Pension investors must accept that risks within the alternatives space are no longer being adequately compensated, but should nevertheless continue to invest in such asset classes, according to the chairman of the board at Germany NSN Pension Trust.

Speaking at an event for institutional investors in Vienna last week, Thomas Friese said the “bitter pill” of lower returns needed to be swallowed.

“Also, in the alternatives space, the best times are behind us,” Friese added, but nevertheless stressing it remained “important to be invested in this segment”, even where investors were not being adequately compensated for the associated risks.

At the end of 2015, NSN Pension Trust, the former pension fund for Nokia-Siemens Networks and now responsible for pensions for Nokia’s German staff, had allocated approximately 20% of its €1bn in assets to alternative investments.

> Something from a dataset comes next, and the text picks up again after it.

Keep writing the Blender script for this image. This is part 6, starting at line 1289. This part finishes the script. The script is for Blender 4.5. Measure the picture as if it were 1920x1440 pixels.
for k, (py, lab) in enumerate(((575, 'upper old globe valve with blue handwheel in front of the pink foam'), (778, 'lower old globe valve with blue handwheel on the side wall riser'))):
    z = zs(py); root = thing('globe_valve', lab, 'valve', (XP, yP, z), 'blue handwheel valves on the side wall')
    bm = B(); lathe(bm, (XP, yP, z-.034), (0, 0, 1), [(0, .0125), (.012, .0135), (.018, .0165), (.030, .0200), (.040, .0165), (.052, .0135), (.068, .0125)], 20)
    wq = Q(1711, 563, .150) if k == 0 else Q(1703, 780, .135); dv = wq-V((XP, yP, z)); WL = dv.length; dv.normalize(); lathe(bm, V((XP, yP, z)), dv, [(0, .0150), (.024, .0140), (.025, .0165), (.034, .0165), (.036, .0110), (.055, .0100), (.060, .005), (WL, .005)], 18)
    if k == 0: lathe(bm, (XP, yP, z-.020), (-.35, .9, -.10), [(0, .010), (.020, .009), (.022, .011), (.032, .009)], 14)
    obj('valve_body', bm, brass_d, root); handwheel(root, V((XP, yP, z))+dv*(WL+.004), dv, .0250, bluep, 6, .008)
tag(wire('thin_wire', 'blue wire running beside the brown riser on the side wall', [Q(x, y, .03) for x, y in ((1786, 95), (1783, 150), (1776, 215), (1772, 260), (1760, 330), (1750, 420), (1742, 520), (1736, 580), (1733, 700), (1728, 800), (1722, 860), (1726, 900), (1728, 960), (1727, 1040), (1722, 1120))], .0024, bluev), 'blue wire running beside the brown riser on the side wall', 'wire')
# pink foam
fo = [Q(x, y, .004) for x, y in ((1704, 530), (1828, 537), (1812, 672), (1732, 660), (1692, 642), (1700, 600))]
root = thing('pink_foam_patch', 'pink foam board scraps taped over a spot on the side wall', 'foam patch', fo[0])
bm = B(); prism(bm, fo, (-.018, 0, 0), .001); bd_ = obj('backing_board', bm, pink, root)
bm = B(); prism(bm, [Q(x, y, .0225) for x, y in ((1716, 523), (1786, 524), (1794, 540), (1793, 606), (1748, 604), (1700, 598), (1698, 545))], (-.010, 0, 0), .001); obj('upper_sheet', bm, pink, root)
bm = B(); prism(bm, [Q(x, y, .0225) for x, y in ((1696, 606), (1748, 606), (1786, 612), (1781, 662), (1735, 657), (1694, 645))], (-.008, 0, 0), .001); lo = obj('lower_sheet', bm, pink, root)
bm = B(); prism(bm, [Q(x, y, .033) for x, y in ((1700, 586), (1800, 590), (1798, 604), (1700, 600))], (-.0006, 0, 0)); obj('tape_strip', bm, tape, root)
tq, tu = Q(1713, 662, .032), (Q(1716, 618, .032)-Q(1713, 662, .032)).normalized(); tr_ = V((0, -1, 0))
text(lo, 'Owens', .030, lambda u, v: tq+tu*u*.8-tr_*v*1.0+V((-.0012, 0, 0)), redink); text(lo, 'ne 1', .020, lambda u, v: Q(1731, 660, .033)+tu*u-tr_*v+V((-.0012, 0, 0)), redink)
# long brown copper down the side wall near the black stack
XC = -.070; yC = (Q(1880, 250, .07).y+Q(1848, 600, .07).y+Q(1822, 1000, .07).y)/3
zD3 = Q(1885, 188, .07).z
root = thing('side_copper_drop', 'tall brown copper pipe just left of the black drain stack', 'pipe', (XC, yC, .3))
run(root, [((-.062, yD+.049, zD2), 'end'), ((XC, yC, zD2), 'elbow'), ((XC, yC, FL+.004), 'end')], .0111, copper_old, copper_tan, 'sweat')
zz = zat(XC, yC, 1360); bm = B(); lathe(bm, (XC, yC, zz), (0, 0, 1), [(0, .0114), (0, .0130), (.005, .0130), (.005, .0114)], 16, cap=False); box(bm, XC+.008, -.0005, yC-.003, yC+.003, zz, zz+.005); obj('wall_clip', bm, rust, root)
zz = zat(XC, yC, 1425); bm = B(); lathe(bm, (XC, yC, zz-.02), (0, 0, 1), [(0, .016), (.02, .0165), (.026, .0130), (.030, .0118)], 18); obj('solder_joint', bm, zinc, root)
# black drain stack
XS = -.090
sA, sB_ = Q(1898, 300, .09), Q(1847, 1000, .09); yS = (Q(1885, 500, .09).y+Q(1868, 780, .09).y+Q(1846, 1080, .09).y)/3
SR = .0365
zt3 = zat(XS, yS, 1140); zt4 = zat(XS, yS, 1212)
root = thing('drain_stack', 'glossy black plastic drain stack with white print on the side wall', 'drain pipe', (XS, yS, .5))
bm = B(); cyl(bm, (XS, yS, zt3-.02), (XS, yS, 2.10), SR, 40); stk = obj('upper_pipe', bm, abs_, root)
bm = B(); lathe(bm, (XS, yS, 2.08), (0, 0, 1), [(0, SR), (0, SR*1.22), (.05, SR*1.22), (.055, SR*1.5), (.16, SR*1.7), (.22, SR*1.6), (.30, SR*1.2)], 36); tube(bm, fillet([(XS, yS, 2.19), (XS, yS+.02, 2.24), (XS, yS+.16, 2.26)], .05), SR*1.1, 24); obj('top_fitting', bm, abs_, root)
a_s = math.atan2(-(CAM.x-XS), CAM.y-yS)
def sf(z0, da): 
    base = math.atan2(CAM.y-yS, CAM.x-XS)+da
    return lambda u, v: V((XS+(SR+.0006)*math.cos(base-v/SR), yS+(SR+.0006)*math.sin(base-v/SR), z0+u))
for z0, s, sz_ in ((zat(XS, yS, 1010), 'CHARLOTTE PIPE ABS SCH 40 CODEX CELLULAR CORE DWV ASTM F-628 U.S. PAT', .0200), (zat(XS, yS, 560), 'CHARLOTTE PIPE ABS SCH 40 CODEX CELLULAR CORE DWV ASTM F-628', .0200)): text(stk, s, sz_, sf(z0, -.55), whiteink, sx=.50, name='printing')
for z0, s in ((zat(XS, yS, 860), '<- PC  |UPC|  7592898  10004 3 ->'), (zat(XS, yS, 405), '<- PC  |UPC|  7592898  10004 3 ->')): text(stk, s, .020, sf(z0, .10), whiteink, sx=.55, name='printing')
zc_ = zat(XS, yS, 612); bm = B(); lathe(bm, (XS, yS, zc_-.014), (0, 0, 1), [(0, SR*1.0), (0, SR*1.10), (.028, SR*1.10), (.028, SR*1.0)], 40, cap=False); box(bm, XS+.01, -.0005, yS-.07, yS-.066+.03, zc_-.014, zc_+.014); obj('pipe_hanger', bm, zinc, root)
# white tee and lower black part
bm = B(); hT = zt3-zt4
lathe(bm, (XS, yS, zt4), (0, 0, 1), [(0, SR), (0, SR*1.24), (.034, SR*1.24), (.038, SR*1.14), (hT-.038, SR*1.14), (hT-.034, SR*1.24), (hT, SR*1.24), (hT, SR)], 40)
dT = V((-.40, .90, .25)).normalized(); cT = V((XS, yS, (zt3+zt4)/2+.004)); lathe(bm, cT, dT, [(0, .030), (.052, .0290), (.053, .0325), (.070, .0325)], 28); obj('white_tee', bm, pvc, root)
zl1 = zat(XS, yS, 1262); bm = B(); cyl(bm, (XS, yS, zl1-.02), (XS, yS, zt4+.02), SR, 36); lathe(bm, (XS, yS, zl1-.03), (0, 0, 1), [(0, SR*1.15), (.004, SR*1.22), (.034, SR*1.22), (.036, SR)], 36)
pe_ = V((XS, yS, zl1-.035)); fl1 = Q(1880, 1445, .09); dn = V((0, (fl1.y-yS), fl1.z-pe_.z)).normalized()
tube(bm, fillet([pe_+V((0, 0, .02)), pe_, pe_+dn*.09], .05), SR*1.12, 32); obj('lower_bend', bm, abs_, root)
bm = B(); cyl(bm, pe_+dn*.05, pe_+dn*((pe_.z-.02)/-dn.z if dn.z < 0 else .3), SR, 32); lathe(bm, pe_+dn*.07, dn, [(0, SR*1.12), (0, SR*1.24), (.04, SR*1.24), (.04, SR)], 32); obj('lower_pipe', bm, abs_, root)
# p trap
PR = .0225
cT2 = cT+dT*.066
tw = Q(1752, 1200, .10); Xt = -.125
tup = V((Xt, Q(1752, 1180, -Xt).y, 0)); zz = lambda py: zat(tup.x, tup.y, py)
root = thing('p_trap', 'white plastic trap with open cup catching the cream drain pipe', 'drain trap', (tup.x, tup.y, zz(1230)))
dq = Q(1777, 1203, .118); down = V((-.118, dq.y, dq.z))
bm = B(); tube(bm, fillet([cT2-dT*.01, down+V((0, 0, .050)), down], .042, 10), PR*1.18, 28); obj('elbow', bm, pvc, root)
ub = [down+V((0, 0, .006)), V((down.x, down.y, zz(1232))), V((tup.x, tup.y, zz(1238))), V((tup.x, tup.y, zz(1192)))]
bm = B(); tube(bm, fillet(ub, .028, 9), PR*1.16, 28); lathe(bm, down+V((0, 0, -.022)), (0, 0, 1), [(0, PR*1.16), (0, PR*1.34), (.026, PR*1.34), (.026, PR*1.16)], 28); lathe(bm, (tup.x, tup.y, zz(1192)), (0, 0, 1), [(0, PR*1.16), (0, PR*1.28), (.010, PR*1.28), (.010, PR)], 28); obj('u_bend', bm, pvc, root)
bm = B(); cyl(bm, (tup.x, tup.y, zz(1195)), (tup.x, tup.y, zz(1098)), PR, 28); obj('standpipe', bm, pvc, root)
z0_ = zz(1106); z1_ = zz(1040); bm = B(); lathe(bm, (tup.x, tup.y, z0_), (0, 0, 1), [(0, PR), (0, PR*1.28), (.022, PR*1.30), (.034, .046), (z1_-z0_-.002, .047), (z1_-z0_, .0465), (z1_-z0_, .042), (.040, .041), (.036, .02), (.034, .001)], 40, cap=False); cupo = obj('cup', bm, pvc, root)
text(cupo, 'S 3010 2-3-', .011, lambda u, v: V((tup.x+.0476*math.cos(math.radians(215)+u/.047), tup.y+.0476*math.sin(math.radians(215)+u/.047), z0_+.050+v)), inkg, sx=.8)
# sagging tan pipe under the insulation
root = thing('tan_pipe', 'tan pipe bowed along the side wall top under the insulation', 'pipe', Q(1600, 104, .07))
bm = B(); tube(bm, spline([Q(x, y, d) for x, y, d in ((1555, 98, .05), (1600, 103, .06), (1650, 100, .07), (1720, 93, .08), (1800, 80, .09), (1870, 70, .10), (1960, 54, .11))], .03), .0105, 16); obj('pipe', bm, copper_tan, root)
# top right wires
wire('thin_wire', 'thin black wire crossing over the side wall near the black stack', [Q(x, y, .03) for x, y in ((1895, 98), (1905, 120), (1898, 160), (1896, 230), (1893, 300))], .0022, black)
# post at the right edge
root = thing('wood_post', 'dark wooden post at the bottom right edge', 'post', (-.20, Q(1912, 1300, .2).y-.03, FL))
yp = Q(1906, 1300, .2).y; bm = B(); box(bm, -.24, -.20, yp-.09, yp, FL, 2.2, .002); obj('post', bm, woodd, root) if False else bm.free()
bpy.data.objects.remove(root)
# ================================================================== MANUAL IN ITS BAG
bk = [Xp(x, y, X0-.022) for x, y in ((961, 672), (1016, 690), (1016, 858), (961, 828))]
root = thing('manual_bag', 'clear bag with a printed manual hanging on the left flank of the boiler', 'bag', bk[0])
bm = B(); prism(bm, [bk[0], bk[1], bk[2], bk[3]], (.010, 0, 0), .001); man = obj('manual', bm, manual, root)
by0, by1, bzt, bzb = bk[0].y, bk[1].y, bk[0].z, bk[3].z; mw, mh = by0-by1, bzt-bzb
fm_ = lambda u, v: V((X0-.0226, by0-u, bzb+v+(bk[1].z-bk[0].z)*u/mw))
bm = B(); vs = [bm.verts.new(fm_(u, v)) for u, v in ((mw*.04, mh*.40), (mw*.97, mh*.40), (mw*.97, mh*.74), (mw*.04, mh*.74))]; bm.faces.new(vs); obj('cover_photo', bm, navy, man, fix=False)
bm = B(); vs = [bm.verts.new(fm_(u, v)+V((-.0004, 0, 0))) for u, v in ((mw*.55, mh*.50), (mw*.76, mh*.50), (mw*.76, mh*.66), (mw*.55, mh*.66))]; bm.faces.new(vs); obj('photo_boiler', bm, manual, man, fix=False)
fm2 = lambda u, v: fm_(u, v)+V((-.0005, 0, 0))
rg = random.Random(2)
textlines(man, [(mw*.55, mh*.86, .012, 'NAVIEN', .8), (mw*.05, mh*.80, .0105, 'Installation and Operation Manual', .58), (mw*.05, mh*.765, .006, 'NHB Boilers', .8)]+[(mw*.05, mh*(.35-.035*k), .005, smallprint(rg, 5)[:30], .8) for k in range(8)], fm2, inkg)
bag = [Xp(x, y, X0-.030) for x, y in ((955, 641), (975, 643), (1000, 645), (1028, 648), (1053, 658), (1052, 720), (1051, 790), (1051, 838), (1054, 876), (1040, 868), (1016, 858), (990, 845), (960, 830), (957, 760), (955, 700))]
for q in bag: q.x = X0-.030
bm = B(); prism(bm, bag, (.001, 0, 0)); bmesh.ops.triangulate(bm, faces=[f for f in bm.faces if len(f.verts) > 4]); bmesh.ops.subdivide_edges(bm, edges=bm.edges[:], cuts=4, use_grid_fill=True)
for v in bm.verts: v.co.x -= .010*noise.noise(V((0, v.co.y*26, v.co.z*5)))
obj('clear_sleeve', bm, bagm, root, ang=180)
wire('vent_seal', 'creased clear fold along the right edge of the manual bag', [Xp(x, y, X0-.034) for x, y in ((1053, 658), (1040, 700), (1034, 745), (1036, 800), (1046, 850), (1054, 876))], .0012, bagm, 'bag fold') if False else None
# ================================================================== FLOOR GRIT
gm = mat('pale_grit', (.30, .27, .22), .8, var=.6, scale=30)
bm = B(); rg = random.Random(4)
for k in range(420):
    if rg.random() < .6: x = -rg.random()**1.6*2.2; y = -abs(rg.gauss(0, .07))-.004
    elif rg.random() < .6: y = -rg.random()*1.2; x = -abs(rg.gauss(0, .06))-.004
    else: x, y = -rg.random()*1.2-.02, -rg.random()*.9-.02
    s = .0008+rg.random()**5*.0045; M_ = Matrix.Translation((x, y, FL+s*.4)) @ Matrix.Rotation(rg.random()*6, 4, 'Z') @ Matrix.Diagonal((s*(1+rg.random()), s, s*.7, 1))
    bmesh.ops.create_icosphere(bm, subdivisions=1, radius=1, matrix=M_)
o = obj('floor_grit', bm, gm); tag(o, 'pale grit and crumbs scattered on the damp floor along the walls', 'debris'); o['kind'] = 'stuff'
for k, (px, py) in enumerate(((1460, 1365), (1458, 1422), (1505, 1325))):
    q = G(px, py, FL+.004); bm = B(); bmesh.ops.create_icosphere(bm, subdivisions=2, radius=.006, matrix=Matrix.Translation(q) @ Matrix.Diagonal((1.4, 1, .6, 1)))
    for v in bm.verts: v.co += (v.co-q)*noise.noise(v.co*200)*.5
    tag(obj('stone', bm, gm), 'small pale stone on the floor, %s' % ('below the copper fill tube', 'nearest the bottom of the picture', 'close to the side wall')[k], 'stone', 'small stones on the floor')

On the same panel, Hubertus Theile-Ochel, managing partner at Munich-based alternatives boutique Golding Capital Partners, urged investors to make alternatives part of their strategic asset allocation, “even if it is just a small allocation to start their learning process”.

He urged a change in the way fees were charged when investing in alternatives, suggesting fees based on actual invested capital rather than on committed capital were the solution.

However, Marcus Klug, CIO at Austria’s Bundespensionskasse, the pension fund for civil servants, pointed out he was “looking at alternatives much more opportunistically”, rather than allocating a fixed sum annually.

“We are waiting for the right investment to [come along]”, he noted, adding that alternatives were a “very broad area which cannot be thrown into one basket”.

Currently, the €700m Bundespensionskasse, mandatory for most civil servants who started work after 1999, has a 12% share of alternatives.

Dietmar Lehmann, CIO at Germany’s €3bn VolkswagenStiftung, which is run independently of the carmaker, told delegates he was “rather sobered and disillusioned by active management”.

He explained his dissatisfaction by saying: “There is always one excuse or another why the strategies did not work in the end.”

He added that a renewed attempt by the foundation employing active management in the small-caps segment was failing, even after a change of manager.

Lehmann said: “We have swapped the manager after three years, but the new one is also not living up to expectations a year after hiring.”